[EXERCISE INSTRUCTIONS]:
Extract, without alteration, each line from the start of the listing to the line bearing "text_px('caption', 'The Sixteenth".

[DATA BLOCK]:
******************************

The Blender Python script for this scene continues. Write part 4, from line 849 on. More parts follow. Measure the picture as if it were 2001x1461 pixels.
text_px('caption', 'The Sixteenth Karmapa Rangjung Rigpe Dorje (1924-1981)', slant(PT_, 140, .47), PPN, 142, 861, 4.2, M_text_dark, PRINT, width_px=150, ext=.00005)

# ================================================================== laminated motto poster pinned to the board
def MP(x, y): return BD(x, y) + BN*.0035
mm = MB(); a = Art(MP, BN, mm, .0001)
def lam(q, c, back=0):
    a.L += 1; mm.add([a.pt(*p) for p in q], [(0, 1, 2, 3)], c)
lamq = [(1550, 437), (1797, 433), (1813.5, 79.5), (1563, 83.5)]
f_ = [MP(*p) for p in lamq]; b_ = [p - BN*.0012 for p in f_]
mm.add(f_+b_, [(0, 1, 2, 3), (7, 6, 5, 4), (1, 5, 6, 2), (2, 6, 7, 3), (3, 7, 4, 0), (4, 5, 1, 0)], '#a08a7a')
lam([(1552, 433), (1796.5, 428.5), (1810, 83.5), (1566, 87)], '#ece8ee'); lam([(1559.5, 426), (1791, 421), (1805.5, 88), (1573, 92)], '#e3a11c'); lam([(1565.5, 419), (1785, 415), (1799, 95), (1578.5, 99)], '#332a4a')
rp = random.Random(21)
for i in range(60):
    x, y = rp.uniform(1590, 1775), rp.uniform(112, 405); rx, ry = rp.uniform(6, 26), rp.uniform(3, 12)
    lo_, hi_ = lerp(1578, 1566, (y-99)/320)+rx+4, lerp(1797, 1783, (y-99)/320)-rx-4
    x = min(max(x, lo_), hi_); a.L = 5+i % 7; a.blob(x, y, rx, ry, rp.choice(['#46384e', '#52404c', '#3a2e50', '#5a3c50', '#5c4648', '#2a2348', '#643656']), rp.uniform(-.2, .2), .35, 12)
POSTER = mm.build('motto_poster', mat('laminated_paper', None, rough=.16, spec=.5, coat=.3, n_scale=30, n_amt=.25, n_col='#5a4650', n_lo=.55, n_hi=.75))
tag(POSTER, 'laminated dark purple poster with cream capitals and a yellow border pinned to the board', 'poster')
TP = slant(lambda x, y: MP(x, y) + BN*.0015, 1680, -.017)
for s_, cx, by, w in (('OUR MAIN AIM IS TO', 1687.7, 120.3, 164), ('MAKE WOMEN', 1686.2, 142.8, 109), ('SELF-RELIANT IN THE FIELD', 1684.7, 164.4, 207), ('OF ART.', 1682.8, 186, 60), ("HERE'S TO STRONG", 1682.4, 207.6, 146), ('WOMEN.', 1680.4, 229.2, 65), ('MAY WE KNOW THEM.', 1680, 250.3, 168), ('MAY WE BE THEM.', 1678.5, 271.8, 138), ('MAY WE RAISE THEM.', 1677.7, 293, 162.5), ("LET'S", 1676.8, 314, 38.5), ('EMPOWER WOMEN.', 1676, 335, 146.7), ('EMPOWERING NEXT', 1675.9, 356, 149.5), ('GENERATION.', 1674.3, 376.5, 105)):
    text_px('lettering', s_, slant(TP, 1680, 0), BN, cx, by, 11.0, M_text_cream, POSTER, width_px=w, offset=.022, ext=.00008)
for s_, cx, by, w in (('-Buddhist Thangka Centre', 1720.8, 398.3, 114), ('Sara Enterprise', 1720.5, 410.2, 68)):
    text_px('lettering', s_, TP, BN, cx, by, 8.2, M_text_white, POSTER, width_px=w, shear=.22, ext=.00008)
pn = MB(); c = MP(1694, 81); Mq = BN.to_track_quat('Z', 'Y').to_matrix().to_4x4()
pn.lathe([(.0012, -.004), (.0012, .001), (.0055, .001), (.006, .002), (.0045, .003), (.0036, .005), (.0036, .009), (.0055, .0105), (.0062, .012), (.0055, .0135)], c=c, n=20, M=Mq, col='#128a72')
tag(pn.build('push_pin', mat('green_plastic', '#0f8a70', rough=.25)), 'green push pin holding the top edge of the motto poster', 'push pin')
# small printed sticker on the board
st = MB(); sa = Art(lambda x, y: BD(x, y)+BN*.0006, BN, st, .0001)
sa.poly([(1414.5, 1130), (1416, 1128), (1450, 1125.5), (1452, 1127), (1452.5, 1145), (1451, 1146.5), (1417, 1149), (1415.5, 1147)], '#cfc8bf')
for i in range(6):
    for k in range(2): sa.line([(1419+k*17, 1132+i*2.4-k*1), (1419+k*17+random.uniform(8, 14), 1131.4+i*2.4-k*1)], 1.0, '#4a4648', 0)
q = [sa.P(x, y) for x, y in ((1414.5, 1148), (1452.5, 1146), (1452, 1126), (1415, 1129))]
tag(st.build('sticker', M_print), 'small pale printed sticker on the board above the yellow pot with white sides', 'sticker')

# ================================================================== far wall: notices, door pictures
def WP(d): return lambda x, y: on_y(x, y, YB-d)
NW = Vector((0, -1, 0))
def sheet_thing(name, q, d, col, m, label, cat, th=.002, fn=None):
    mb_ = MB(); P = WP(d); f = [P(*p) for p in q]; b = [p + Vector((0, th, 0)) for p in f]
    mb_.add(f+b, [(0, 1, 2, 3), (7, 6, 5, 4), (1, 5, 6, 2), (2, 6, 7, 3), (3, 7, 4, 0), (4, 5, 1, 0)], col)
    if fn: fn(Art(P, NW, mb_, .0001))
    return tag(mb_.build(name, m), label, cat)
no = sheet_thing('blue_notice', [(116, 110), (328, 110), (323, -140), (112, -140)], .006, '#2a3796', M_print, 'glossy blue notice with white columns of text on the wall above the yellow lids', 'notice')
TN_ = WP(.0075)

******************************

[COMPLETE ANSWER]:
The Blender Python script for this scene continues. Write part 4, from line 849 on. More parts follow. Measure the picture as if it were 2001x1461 pixels.
text_px('caption', 'The Sixteenth Karmapa Rangjung Rigpe Dorje (1924-1981)', slant(PT_, 140, .47), PPN, 142, 861, 4.2, M_text_dark, PRINT, width_px=150, ext=.00005)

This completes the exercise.